━━━━━ Rows

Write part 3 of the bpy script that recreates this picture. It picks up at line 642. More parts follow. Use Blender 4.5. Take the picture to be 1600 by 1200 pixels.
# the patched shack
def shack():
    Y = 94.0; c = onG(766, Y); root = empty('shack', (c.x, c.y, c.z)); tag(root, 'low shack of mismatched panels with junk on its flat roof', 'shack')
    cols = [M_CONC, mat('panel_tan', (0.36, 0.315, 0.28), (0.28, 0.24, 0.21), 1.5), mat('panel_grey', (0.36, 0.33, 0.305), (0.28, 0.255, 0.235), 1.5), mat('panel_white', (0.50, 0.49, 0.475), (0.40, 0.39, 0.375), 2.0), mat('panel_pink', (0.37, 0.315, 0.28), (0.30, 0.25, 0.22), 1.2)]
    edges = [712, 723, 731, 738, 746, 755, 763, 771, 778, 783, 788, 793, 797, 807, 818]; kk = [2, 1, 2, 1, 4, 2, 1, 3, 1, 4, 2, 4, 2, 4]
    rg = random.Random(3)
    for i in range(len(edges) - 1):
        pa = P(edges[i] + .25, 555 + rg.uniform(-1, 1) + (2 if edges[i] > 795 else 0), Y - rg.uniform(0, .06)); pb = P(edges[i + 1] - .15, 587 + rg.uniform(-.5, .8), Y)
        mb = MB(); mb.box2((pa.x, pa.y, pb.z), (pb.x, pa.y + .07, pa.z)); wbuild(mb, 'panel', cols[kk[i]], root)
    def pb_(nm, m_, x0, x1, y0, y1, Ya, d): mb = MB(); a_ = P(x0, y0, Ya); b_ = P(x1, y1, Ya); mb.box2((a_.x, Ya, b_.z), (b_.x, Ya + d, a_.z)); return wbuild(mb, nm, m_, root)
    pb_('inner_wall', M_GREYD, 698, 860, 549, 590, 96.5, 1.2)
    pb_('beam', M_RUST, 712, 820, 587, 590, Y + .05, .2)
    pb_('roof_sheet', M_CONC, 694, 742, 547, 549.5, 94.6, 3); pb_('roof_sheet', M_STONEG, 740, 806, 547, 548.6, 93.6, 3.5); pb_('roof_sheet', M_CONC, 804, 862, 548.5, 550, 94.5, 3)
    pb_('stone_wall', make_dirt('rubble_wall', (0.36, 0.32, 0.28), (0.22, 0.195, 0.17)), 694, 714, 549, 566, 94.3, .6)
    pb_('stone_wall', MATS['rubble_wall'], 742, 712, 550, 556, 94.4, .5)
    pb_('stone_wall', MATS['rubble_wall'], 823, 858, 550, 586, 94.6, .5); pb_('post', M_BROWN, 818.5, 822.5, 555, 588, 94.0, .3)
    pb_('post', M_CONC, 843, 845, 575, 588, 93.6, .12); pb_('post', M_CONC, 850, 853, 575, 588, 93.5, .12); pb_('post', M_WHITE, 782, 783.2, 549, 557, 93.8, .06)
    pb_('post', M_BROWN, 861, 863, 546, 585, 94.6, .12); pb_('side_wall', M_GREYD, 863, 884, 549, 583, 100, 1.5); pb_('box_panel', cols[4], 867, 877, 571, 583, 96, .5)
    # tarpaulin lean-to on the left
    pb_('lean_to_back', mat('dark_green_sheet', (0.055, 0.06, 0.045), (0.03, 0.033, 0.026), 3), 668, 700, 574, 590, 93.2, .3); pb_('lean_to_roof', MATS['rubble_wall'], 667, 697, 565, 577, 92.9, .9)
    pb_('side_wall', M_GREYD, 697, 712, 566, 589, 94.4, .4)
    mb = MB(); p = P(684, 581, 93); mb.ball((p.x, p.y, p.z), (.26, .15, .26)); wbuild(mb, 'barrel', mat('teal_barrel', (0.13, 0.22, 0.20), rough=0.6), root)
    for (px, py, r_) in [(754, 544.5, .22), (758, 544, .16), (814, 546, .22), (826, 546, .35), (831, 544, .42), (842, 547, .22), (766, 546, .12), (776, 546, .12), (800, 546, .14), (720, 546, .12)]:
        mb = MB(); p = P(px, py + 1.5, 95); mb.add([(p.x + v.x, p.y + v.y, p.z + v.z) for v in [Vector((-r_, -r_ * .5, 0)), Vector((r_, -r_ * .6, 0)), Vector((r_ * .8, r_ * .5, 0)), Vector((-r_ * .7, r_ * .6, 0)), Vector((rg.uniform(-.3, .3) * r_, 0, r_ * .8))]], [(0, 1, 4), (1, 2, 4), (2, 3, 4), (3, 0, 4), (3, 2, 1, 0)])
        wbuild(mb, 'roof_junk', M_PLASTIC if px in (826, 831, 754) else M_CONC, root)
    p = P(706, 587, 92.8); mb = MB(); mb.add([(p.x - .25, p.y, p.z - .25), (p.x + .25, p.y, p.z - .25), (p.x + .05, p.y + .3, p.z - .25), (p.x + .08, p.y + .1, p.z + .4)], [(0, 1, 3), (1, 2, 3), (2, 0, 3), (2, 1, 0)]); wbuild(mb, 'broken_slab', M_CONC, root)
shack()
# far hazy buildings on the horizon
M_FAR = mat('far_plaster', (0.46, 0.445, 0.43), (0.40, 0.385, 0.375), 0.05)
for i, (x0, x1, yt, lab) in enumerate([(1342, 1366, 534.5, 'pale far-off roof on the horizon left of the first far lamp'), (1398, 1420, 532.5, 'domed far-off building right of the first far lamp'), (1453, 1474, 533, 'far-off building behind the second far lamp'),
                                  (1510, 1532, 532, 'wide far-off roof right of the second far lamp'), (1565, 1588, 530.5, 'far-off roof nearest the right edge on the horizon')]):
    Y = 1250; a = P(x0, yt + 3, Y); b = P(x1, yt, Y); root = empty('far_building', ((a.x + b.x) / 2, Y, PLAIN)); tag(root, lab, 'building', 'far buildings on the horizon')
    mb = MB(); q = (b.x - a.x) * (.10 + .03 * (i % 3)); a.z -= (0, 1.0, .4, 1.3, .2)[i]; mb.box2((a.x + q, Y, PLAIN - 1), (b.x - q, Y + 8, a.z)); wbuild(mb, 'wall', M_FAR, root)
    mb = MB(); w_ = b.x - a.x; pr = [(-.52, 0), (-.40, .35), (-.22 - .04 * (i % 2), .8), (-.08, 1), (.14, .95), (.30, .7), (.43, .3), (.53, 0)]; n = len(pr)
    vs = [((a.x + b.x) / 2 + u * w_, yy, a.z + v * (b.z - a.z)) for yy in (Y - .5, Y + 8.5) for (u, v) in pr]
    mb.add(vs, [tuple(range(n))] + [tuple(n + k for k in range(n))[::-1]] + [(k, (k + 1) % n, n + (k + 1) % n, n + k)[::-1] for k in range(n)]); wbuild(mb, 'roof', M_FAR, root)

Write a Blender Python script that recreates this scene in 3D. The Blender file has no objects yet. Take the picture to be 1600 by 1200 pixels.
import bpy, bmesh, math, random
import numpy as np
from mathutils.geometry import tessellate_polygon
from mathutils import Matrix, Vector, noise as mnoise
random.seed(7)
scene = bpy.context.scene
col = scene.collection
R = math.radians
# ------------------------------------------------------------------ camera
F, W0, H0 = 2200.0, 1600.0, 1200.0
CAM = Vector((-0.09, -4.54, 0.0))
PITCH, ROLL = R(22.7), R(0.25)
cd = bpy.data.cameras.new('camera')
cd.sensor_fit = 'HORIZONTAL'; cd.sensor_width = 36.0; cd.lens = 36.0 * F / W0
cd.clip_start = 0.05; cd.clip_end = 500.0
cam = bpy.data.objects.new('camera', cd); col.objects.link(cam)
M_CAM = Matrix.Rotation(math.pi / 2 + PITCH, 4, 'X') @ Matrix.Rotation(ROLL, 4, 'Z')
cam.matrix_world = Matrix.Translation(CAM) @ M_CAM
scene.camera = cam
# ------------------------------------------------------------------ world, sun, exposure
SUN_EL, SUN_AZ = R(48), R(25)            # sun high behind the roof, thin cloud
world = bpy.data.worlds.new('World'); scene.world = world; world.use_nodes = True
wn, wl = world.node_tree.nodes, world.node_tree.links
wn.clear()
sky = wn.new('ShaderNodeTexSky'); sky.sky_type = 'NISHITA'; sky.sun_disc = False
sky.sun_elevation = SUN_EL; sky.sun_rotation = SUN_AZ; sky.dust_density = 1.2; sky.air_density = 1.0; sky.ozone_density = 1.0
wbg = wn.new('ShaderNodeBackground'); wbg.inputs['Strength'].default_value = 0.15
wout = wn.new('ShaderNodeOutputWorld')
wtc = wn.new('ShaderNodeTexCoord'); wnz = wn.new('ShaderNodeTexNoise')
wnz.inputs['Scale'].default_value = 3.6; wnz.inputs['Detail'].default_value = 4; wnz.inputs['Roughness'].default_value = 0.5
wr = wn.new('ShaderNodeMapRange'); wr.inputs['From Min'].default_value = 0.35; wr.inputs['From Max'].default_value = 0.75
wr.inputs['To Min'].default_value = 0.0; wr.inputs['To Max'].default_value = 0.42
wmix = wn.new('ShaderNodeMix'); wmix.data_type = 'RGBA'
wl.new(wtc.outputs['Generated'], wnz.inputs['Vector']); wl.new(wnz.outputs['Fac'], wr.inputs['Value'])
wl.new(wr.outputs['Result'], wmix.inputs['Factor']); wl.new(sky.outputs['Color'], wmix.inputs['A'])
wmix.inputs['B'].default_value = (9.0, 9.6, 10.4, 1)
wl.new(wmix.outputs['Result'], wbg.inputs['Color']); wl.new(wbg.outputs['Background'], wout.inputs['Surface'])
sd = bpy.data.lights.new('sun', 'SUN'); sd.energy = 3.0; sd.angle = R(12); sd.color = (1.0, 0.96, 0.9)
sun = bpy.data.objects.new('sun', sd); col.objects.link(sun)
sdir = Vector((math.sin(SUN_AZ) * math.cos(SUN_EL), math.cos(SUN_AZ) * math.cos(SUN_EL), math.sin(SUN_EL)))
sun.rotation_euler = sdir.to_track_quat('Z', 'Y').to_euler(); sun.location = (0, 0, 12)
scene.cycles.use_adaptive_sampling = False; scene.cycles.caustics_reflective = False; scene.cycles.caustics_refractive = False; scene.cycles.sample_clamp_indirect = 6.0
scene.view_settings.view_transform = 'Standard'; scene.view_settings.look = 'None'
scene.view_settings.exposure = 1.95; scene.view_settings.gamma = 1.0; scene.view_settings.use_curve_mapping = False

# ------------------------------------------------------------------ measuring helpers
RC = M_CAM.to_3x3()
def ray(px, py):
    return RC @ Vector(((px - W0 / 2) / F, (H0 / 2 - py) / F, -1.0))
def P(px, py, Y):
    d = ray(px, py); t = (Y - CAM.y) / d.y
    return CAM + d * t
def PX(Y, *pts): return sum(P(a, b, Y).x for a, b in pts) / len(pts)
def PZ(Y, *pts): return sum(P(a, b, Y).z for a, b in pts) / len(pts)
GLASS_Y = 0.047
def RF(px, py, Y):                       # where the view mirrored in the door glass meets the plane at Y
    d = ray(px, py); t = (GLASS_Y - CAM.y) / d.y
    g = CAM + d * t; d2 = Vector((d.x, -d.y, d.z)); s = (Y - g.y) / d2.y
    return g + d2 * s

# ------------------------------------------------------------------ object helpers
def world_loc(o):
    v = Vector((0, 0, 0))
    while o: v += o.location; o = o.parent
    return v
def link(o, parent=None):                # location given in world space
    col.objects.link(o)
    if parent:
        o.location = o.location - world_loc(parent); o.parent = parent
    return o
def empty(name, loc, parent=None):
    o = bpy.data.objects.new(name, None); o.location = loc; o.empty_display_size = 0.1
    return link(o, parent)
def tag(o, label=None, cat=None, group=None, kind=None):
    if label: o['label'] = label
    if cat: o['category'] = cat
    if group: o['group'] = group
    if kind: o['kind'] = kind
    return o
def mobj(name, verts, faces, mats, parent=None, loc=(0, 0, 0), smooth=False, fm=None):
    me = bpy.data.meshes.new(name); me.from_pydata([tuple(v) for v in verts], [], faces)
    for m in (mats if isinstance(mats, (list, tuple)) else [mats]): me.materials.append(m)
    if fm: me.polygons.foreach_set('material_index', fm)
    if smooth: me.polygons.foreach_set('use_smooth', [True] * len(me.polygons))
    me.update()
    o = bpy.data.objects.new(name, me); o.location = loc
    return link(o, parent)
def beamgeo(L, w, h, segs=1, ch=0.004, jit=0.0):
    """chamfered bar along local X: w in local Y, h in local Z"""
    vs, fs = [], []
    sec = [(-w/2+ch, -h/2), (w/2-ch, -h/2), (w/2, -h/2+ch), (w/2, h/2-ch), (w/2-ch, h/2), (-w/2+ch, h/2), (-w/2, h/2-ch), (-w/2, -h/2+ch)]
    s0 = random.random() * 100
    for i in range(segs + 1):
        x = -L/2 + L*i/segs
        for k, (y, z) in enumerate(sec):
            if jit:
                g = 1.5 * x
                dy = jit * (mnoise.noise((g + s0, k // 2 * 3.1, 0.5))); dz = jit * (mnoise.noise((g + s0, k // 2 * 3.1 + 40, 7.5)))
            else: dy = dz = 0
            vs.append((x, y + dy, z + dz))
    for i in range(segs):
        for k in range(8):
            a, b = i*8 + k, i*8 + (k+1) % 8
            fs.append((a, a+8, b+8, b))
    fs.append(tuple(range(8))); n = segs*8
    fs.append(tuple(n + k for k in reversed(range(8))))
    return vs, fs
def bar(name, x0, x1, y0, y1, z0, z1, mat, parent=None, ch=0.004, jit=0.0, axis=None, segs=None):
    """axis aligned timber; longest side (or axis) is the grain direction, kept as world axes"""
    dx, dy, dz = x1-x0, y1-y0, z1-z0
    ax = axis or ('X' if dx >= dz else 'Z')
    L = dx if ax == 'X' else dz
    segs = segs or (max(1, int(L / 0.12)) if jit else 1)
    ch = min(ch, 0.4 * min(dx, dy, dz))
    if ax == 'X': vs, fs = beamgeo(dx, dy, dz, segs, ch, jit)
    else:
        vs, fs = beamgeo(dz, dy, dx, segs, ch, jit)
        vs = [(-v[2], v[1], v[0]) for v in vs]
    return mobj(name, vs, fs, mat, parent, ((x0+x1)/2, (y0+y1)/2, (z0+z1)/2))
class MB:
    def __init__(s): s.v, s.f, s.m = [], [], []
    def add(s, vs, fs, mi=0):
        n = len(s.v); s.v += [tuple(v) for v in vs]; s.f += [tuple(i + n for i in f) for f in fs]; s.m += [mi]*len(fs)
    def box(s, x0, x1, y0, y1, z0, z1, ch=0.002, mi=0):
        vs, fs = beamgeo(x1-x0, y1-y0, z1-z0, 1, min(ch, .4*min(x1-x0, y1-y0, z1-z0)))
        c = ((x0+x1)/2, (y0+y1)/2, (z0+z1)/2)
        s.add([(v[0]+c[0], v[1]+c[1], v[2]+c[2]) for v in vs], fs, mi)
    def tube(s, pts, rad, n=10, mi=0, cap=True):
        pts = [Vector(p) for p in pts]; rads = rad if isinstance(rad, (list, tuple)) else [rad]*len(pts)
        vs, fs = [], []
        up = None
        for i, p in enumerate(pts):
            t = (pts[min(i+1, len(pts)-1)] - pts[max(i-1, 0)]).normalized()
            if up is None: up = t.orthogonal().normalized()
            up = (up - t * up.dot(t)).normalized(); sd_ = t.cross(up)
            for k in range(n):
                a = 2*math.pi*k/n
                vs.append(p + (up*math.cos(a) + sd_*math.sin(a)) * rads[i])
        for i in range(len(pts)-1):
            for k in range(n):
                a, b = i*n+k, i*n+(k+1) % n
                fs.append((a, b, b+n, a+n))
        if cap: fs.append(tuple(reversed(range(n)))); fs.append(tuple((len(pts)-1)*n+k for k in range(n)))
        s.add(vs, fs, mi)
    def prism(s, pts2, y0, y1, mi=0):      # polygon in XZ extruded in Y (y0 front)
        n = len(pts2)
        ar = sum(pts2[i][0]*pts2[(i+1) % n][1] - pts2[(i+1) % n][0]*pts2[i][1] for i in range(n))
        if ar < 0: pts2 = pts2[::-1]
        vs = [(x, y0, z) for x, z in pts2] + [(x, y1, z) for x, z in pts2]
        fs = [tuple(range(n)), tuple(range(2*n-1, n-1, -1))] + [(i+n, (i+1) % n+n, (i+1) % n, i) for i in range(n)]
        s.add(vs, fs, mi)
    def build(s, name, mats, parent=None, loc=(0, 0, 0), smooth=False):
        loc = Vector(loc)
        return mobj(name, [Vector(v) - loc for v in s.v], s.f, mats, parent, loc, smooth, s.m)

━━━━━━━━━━

Locate the word "Write" in the records and collect each line it appears in.

- [Completed task]
Write part 3 of the bpy script that recreates this picture. It picks up at line 642. More parts follow. Use Blender 4.5. Take the picture to be 1600 by 1200 pixels.
Write a Blender Python script that recreates this scene in 3D. The Blender file has no objects yet. Take the picture to be 1600 by 1200 pixels.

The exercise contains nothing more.